Written request:
Exactly repeat the material, dropping only the pictures.

+--

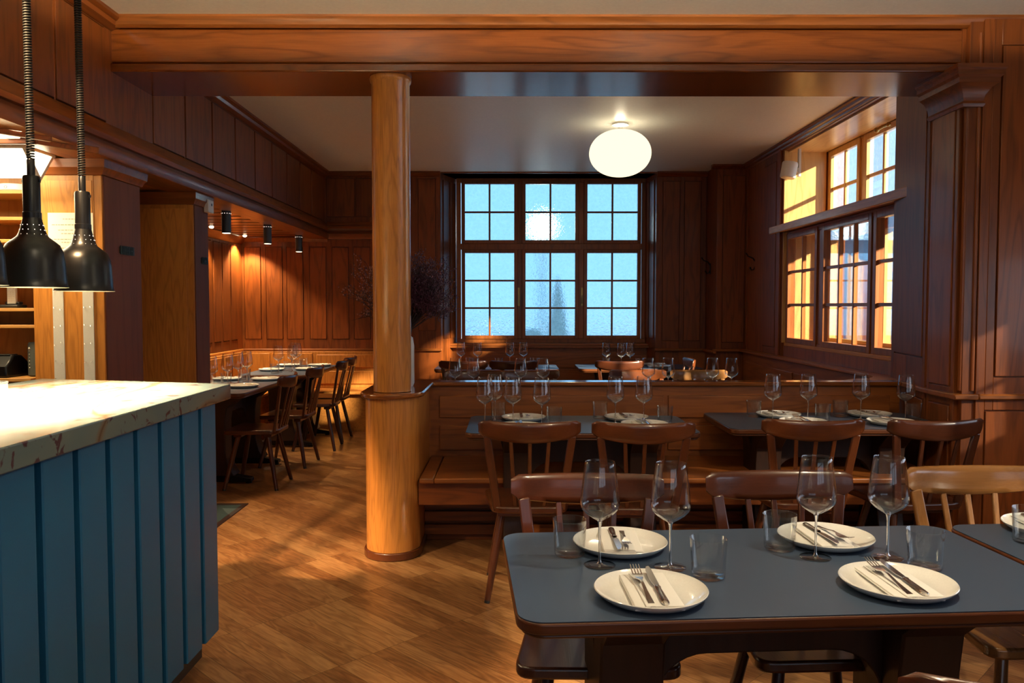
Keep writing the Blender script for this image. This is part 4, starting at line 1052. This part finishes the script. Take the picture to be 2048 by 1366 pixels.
def setting(x, y, rz, where, cutlery=True):
    put('plate', x, y, TZ, rs.uniform(0, 6), where)
    c, s = cos(rz), sin(rz)
    L = lambda a, b: (x + a * c - b * s, y + a * s + b * c)
    a, b = L(-.002, -.004); put('napkin', a, b, TZ + .0065, rz + R(rs.uniform(-2, 2)), where)
    ztop = TZ + .0065 + .0112
    a, b = L(-.016, -.112); put('fork', a, b, ztop, rz + R(rs.uniform(-2, 3)), where, tilt=R(3.2))
    a, b = L(.013, -.108); put('knife', a, b, ztop, rz + R(rs.uniform(-2, 2)), where, tilt=R(2.2))
def wt(kind, lst, where):
    for i, (x, y) in enumerate(lst):
        put(kind, x, y, TZ, rs.uniform(0, 6), where[i])
# front table
A0 = 'front table'
setting(.319, 1.779, R(1), 'near side of the front table, counter end')
setting(.905, 1.833, R(0), 'near side of the front table, window end')
setting(.300, 2.147, pi - R(1), 'far side of the front table, counter end')
setting(.881, 2.197, pi + R(3), 'far side of the front table, window end')
wt('wine', [(.228, 2.0), (.404, 1.982), (.801, 2.06), (.990, 2.06)], ['front table, first from the counter end', 'front table, second from the counter end', 'front table, third from the counter end', 'front table, fourth from the counter end'])
wt('tumbler', [(.158, 2.086), (.483, 1.913), (.732, 2.136), (1.047, 1.981)], ['front table, first from the counter end', 'front table, second from the counter end', 'front table, third from the counter end', 'front table, fourth from the counter end'])
# second front table
setting(1.585, 2.30, pi + R(3), 'on the front table cut by the picture edge')
wt('tumbler', [(1.452, 2.195)], ['on the front table cut by the picture edge'])
# table A
A = 'partition table nearest the column'
setting(.078, 4.59, pi, 'far side of the %s, column end' % A); setting(.675, 4.60, pi + R(4), 'far side of the %s, window end' % A)
setting(.05, 4.25, 0, 'near side of the %s, column end' % A); setting(.735, 4.33, 0, 'near side of the %s, window end' % A)
wt('wine', [(-.14, 4.403), (-.088, 4.563), (.016, 4.403), (.175, 4.36), (.592, 4.454), (.752, 4.453)], ['%s, %s from the column' % (A, o) for o in ('first', 'second', 'third', 'fourth', 'fifth', 'sixth')])
wt('tumbler', [(-.069, 4.66), (.248, 4.44), (.529, 4.66), (.875, 4.473)], ['%s, %s from the column' % (A, o) for o in ('first', 'second', 'third', 'fourth')])
# table B
A = 'partition table nearest the pier'
setting(1.60, 4.72, pi + R(6), 'far side of the %s, column end' % A); setting(2.15, 4.74, pi + R(5), 'far side of the %s, window end' % A)
setting(1.64, 4.43, 0, 'near side of the %s, column end' % A); setting(2.13, 4.42, 0, 'near side of the %s, window end' % A)
wt('wine', [(1.52, 4.583), (1.725, 4.582), (2.040, 4.604), (2.262, 4.526)], ['%s, %s from the column' % (A, o) for o in ('first', 'second', 'third', 'fourth')])
wt('tumbler', [(1.452, 4.718), (1.80, 4.558), (1.975, 4.734), (2.345, 4.596)], ['%s, %s from the column' % (A, o) for o in ('first', 'second', 'third', 'fourth')])
# tables just behind the partition
A = 'column-side table behind the partition'
for x, s in ((-.35, 'column end'), (.17, 'window end')):
    setting(x, 6.16, pi, 'far side of %s, %s' % (A, s)); setting(x, 5.84, 0, 'near side of %s, %s' % (A, s))
wt('wine', [(-.414, 6.0), (-.275, 6.0), (.081, 6.0), (.25, 6.0)], ['%s, %s in its row' % (A, o) for o in ('first', 'second', 'third', 'fourth')])
wt('tumbler', [(-.50, 6.1), (-.18, 5.95), (.0, 6.1), (.36, 5.95)], ['%s, %s in its row' % (A, o) for o in ('first', 'second', 'third', 'fourth')])
A = 'window-side table behind the partition'
for x, s in ((1.14, 'column end'), (1.62, 'window end')):
    setting(x, 6.16, pi, 'far side of %s, %s' % (A, s)); setting(x, 5.84, 0, 'near side of %s, %s' % (A, s))
wt('wine', [(1.05, 6.02), (1.20, 6.02), (1.535, 6.02), (1.675, 6.0)], ['%s, %s in its row' % (A, o) for o in ('first', 'second', 'third', 'fourth')])
wt('tumbler', [(1.0, 6.15), (1.32, 6.0), (1.46, 6.12), (1.80, 5.98)], ['%s, %s in its row' % (A, o) for o in ('first', 'second', 'third', 'fourth')])
# bay tables
A = 'bay window table nearest the vase'
for x, s in ((-.40, 'column end'), (.14, 'window end')): setting(x, 8.74, pi, 'far side of %s, %s' % (A, s)); setting(x, 8.47, 0, 'near side of %s, %s' % (A, s))
wt('wine', [(-.53, 8.6), (-.35, 8.6), (0, 8.6), (.145, 8.6)], ['%s, %s in its row' % (A, o) for o in ('first', 'second', 'third', 'fourth')])
wt('tumbler', [(-.44, 8.66), (-.12, 8.6), (.26, 8.62)], ['%s, %s in its row' % (A, o) for o in ('first', 'second', 'third')])
A = 'bay window table nearest the hooks'
for x, s in ((1.18, 'column end'), (1.60, 'window end')): setting(x, 8.80, pi, 'far side of %s, %s' % (A, s)); setting(x, 8.53, 0, 'near side of %s, %s' % (A, s))
wt('wine', [(1.03, 8.5), (1.18, 8.42), (1.285, 8.50)], ['%s, %s in its row' % (A, o) for o in ('first', 'second', 'third')])
wt('tumbler', [(1.05, 8.66), (1.40, 8.6)], ['%s, %s in its row' % (A, o) for o in ('first', 'second')])
# alcove tables
A = 'alcove table nearest the counter'
setting(-2.17, 7.07, R(90), 'aisle side of %s, deep end' % A); setting(-2.17, 6.45, R(90), 'aisle side of %s, counter end' % A)
setting(-2.52, 7.07, R(-90), 'wall side of %s, deep end' % A); setting(-2.52, 6.5, R(-90), 'wall side of %s, counter end' % A)
wt('wine', [(-2.36, 6.284), (-2.33, 6.56), (-2.325, 6.80), (-2.31, 6.98)], ['%s, %s from the counter' % (A, o) for o in ('first', 'second', 'third', 'fourth')])
wt('tumbler', [(-2.36, 6.42), (-2.40, 6.72), (-2.23, 6.66), (-2.37, 7.12)], ['%s, %s from the counter' % (A, o) for o in ('first', 'second', 'third', 'fourth')])
A = 'table deepest in the alcove'
setting(-2.09, 8.72, R(90), 'aisle side of %s, window end' % A); setting(-2.09, 8.20, R(90), 'aisle side of %s, counter end' % A)
setting(-2.43, 8.72, R(-90), 'wall side of %s, window end' % A); setting(-2.43, 8.10, R(-90), 'wall side of %s, counter end' % A)
wt('wine', [(-2.303, 7.906), (-2.325, 8.55), (-2.191, 8.0), (-2.26, 8.45)], ['%s, %s from the counter' % (A, o) for o in ('first', 'fourth', 'second', 'third')])
wt('tumbler', [(-2.26, 8.1), (-2.22, 8.33), (-2.24, 8.62), (-2.30, 7.78)], ['%s, %s from the counter' % (A, o) for o in ('second', 'third', 'fourth', 'first')])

+--

Finished exercise:
Keep writing the Blender script for this image. This is part 4, starting at line 1052. This part finishes the script. Take the picture to be 2048 by 1366 pixels.
def setting(x, y, rz, where, cutlery=True):
    put('plate', x, y, TZ, rs.uniform(0, 6), where)
    c, s = cos(rz), sin(rz)
    L = lambda a, b: (x + a * c - b * s, y + a * s + b * c)
    a, b = L(-.002, -.004); put('napkin', a, b, TZ + .0065, rz + R(rs.uniform(-2, 2)), where)
    ztop = TZ + .0065 + .0112
    a, b = L(-.016, -.112); put('fork', a, b, ztop, rz + R(rs.uniform(-2, 3)), where, tilt=R(3.2))
    a, b = L(.013, -.108); put('knife', a, b, ztop, rz + R(rs.uniform(-2, 2)), where, tilt=R(2.2))
def wt(kind, lst, where):
    for i, (x, y) in enumerate(lst):
        put(kind, x, y, TZ, rs.uniform(0, 6), where[i])
# front table
A0 = 'front table'
setting(.319, 1.779, R(1), 'near side of the front table, counter end')
setting(.905, 1.833, R(0), 'near side of the front table, window end')
setting(.300, 2.147, pi - R(1), 'far side of the front table, counter end')
setting(.881, 2.197, pi + R(3), 'far side of the front table, window end')
wt('wine', [(.228, 2.0), (.404, 1.982), (.801, 2.06), (.990, 2.06)], ['front table, first from the counter end', 'front table, second from the counter end', 'front table, third from the counter end', 'front table, fourth from the counter end'])
wt('tumbler', [(.158, 2.086), (.483, 1.913), (.732, 2.136), (1.047, 1.981)], ['front table, first from the counter end', 'front table, second from the counter end', 'front table, third from the counter end', 'front table, fourth from the counter end'])
# second front table
setting(1.585, 2.30, pi + R(3), 'on the front table cut by the picture edge')
wt('tumbler', [(1.452, 2.195)], ['on the front table cut by the picture edge'])
# table A
A = 'partition table nearest the column'
setting(.078, 4.59, pi, 'far side of the %s, column end' % A); setting(.675, 4.60, pi + R(4), 'far side of the %s, window end' % A)
setting(.05, 4.25, 0, 'near side of the %s, column end' % A); setting(.735, 4.33, 0, 'near side of the %s, window end' % A)
wt('wine', [(-.14, 4.403), (-.088, 4.563), (.016, 4.403), (.175, 4.36), (.592, 4.454), (.752, 4.453)], ['%s, %s from the column' % (A, o) for o in ('first', 'second', 'third', 'fourth', 'fifth', 'sixth')])
wt('tumbler', [(-.069, 4.66), (.248, 4.44), (.529, 4.66), (.875, 4.473)], ['%s, %s from the column' % (A, o) for o in ('first', 'second', 'third', 'fourth')])
# table B
A = 'partition table nearest the pier'
setting(1.60, 4.72, pi + R(6), 'far side of the %s, column end' % A); setting(2.15, 4.74, pi + R(5), 'far side of the %s, window end' % A)
setting(1.64, 4.43, 0, 'near side of the %s, column end' % A); setting(2.13, 4.42, 0, 'near side of the %s, window end' % A)
wt('wine', [(1.52, 4.583), (1.725, 4.582), (2.040, 4.604), (2.262, 4.526)], ['%s, %s from the column' % (A, o) for o in ('first', 'second', 'third', 'fourth')])
wt('tumbler', [(1.452, 4.718), (1.80, 4.558), (1.975, 4.734), (2.345, 4.596)], ['%s, %s from the column' % (A, o) for o in ('first', 'second', 'third', 'fourth')])
# tables just behind the partition
A = 'column-side table behind the partition'
for x, s in ((-.35, 'column end'), (.17, 'window end')):
    setting(x, 6.16, pi, 'far side of %s, %s' % (A, s)); setting(x, 5.84, 0, 'near side of %s, %s' % (A, s))
wt('wine', [(-.414, 6.0), (-.275, 6.0), (.081, 6.0), (.25, 6.0)], ['%s, %s in its row' % (A, o) for o in ('first', 'second', 'third', 'fourth')])
wt('tumbler', [(-.50, 6.1), (-.18, 5.95), (.0, 6.1), (.36, 5.95)], ['%s, %s in its row' % (A, o) for o in ('first', 'second', 'third', 'fourth')])
A = 'window-side table behind the partition'
for x, s in ((1.14, 'column end'), (1.62, 'window end')):
    setting(x, 6.16, pi, 'far side of %s, %s' % (A, s)); setting(x, 5.84, 0, 'near side of %s, %s' % (A, s))
wt('wine', [(1.05, 6.02), (1.20, 6.02), (1.535, 6.02), (1.675, 6.0)], ['%s, %s in its row' % (A, o) for o in ('first', 'second', 'third', 'fourth')])
wt('tumbler', [(1.0, 6.15), (1.32, 6.0), (1.46, 6.12), (1.80, 5.98)], ['%s, %s in its row' % (A, o) for o in ('first', 'second', 'third', 'fourth')])
# bay tables
A = 'bay window table nearest the vase'
for x, s in ((-.40, 'column end'), (.14, 'window end')): setting(x, 8.74, pi, 'far side of %s, %s' % (A, s)); setting(x, 8.47, 0, 'near side of %s, %s' % (A, s))
wt('wine', [(-.53, 8.6), (-.35, 8.6), (0, 8.6), (.145, 8.6)], ['%s, %s in its row' % (A, o) for o in ('first', 'second', 'third', 'fourth')])
wt('tumbler', [(-.44, 8.66), (-.12, 8.6), (.26, 8.62)], ['%s, %s in its row' % (A, o) for o in ('first', 'second', 'third')])
A = 'bay window table nearest the hooks'
for x, s in ((1.18, 'column end'), (1.60, 'window end')): setting(x, 8.80, pi, 'far side of %s, %s' % (A, s)); setting(x, 8.53, 0, 'near side of %s, %s' % (A, s))
wt('wine', [(1.03, 8.5), (1.18, 8.42), (1.285, 8.50)], ['%s, %s in its row' % (A, o) for o in ('first', 'second', 'third')])
wt('tumbler', [(1.05, 8.66), (1.40, 8.6)], ['%s, %s in its row' % (A, o) for o in ('first', 'second')])
# alcove tables
A = 'alcove table nearest the counter'
setting(-2.17, 7.07, R(90), 'aisle side of %s, deep end' % A); setting(-2.17, 6.45, R(90), 'aisle side of %s, counter end' % A)
setting(-2.52, 7.07, R(-90), 'wall side of %s, deep end' % A); setting(-2.52, 6.5, R(-90), 'wall side of %s, counter end' % A)
wt('wine', [(-2.36, 6.284), (-2.33, 6.56), (-2.325, 6.80), (-2.31, 6.98)], ['%s, %s from the counter' % (A, o) for o in ('first', 'second', 'third', 'fourth')])
wt('tumbler', [(-2.36, 6.42), (-2.40, 6.72), (-2.23, 6.66), (-2.37, 7.12)], ['%s, %s from the counter' % (A, o) for o in ('first', 'second', 'third', 'fourth')])
A = 'table deepest in the alcove'
setting(-2.09, 8.72, R(90), 'aisle side of %s, window end' % A); setting(-2.09, 8.20, R(90), 'aisle side of %s, counter end' % A)
setting(-2.43, 8.72, R(-90), 'wall side of %s, window end' % A); setting(-2.43, 8.10, R(-90), 'wall side of %s, counter end' % A)
wt('wine', [(-2.303, 7.906), (-2.325, 8.55), (-2.191, 8.0), (-2.26, 8.45)], ['%s, %s from the counter' % (A, o) for o in ('first', 'fourth', 'second', 'third')])
wt('tumbler', [(-2.26, 8.1), (-2.22, 8.33), (-2.24, 8.62), (-2.30, 7.78)], ['%s, %s from the counter' % (A, o) for o in ('second', 'third', 'fourth', 'first')])